With whale flows supporting gains but the market position tending to be long, Ethereum’s price chart now becomes a key factor.
Important Price Levels Determine the Next Direction
The ETH price chart shows a decision zone. To invalidate the bearish setup, ETH must close above $2,377, which is the 0.236 Fibonacci level and currently the main resistance for a rebound.
The downside scenario heavily depends on whales maintaining their current positions. If ETH fails to reclaim the $2,377 level and whale reserves decrease, $2,252 will be the first testing area, as previously mentioned. This area coincides with a cluster of ETH cost basis concentrations.

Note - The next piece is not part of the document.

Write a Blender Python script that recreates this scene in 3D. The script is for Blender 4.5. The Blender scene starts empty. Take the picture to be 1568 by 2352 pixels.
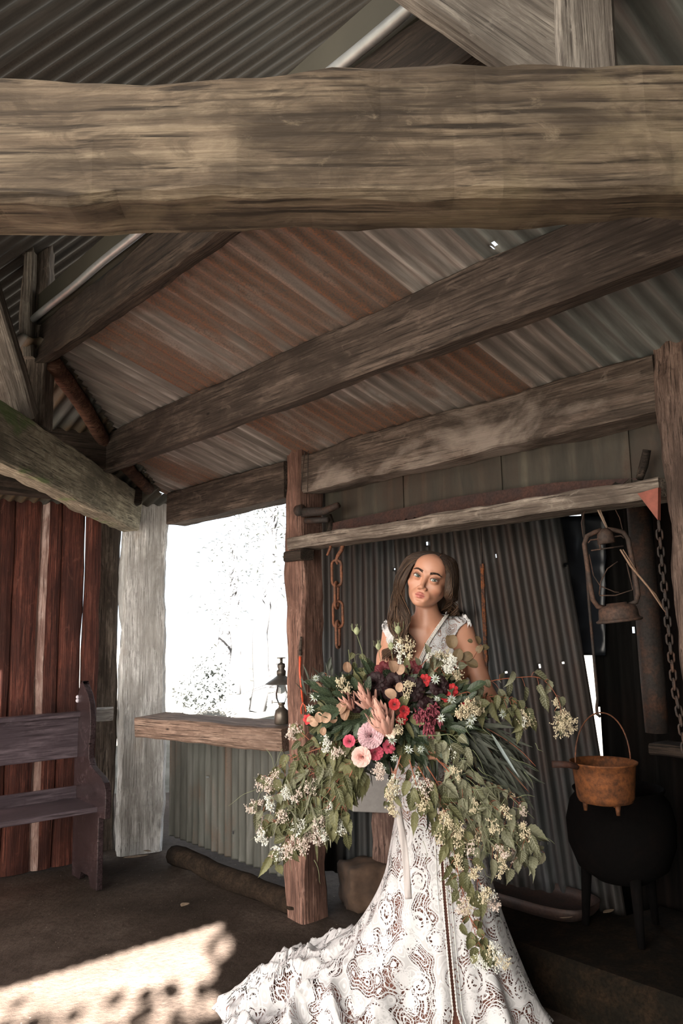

Data from Glassnode shows that 716,028 ETH are in the $2,231 to $2,250 cost basis range. Holders within this cost basis did not sell during the ETH correction on April 17-19. This could be the reason why $2,252 managed to hold as support earlier.
If $2,252 does not hold, the next major demand zone is between $2,067 and $2,085. This cluster contains 1,417,672 ETH in cost basis, nearly twice the supply at the $2,252 level.
If the price breaks below this level, ETH could move toward a lower level around $1,935.
One more important point: the divergence remains active, but whale flows have changed since April 17. Therefore, this correction may not be as deep as before. Still, if whale distribution continues, the main difference between last week’s scenario and now will disappear.
If the daily price closes above $2,455, the 0.382 Fibonacci level, there is a chance for the price to move toward $2,517. Further targets are at $2,580, $2,783, and $3,112.
However, if the price drops below $2,252, ETH’s chart has a key support at $2,082, which is also the largest demand zone above $2,000. This means the $2,252 level acts as a boundary between a light correction and a deeper decline into the cost basis zone of 1.4 million ETH.